Po trzecie wreszcie, brak było podstaw do zasądzenia na rzecz powódki kwoty 43 złote tytułem zwrotu kosztów przejazdu taksówką po zdarzeniu drogowym. Z treści materiału dowodowego zgromadzonego w sprawie wynika bowiem, że koszt ten został poniesiony przez A. O., czyli osobę trzecią z punktu widzenia niniejszego postępowania. Przedłożony paragon nie wskazuje danych osoby pokrywającej wskazany koszt, zaś stosownie do zeznań świadka oraz dowodu z przesłuchania stron, A. O. wracała ze Szpitala im. (...) do domu na ul. (...) sama, bez J. O., nie wynika również aby środki na pokrycie tego kosztu otrzymała od J. O..

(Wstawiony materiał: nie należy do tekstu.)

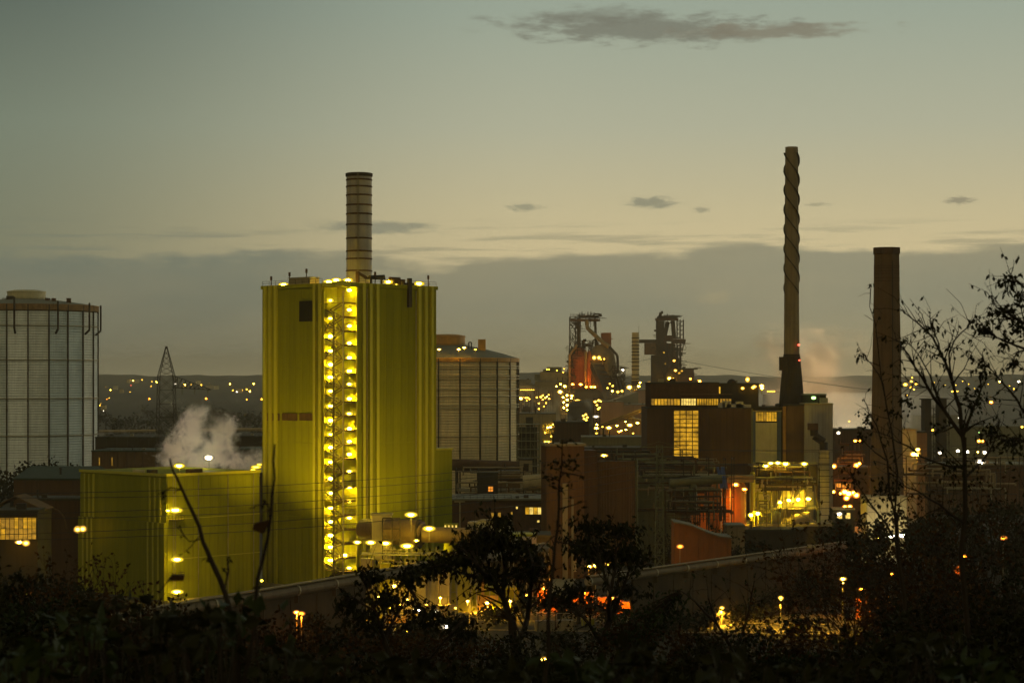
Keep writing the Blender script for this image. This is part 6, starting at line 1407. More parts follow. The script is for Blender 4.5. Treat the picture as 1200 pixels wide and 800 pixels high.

Zmiana rozstrzygnięcia co do istoty sprawy pociągała za sobą konieczność modyfikacji rozstrzygnięcia co do kosztów postępowania za I instancję, stosownie do ostatecznego wyniku sprawy i rozliczenia tych kosztów na podstawie art. 100 k.p.c. stosownie do wyniku sprawy.

Mając na uwadze powyższe, Sąd Okręgowy orzekł jak w sentencji na podstawie przepisu art. 386 § 1 k.p.c..

O kosztach postępowania apelacyjnego Sąd Okręgowy orzekł z mocy art. 98 § 1 i 3 k.p.c. obciążając nimi powódkę jako stronę przegrywającą.

Na zasądzoną z tytułu zwrotu kosztów sumę złożyły się kwoty: 33 złote uiszczona przez pozwanego opłata od apelacji oraz 135 złotych wysokość wynagrodzenia pełnomocnika pozwanego, którego wysokość ustalono na podstawie § 2 pkt 2 oraz § 10 ust. 1 pkt 1 rozporządzenia Ministra Sprawiedliwości w sprawie opłat za czynności radców prawnych z dnia 22 października 2015 roku (tj. Dz. U. z 2018 roku, poz. 265).

Biorąc pod uwagę stopień zawiłości sprawy oraz nakład pracy pełnomocnika strony pozwanej i jego wkład pracy w przyczynienie się do wyjaśnienia i rozstrzygnięcia sprawy, a w szczególności fakt, iż postępowanie apelacyjne zakończyło się na pierwszym terminie rozprawy, zaś w jego toku nie było prowadzone postępowanie dowodowe, brak było podstaw do ustalenia wysokości wynagrodzenia pełnomocnika w wysokości innej niż minimalna, przewidziana przepisami wyżej wskazanego rozporządzenia.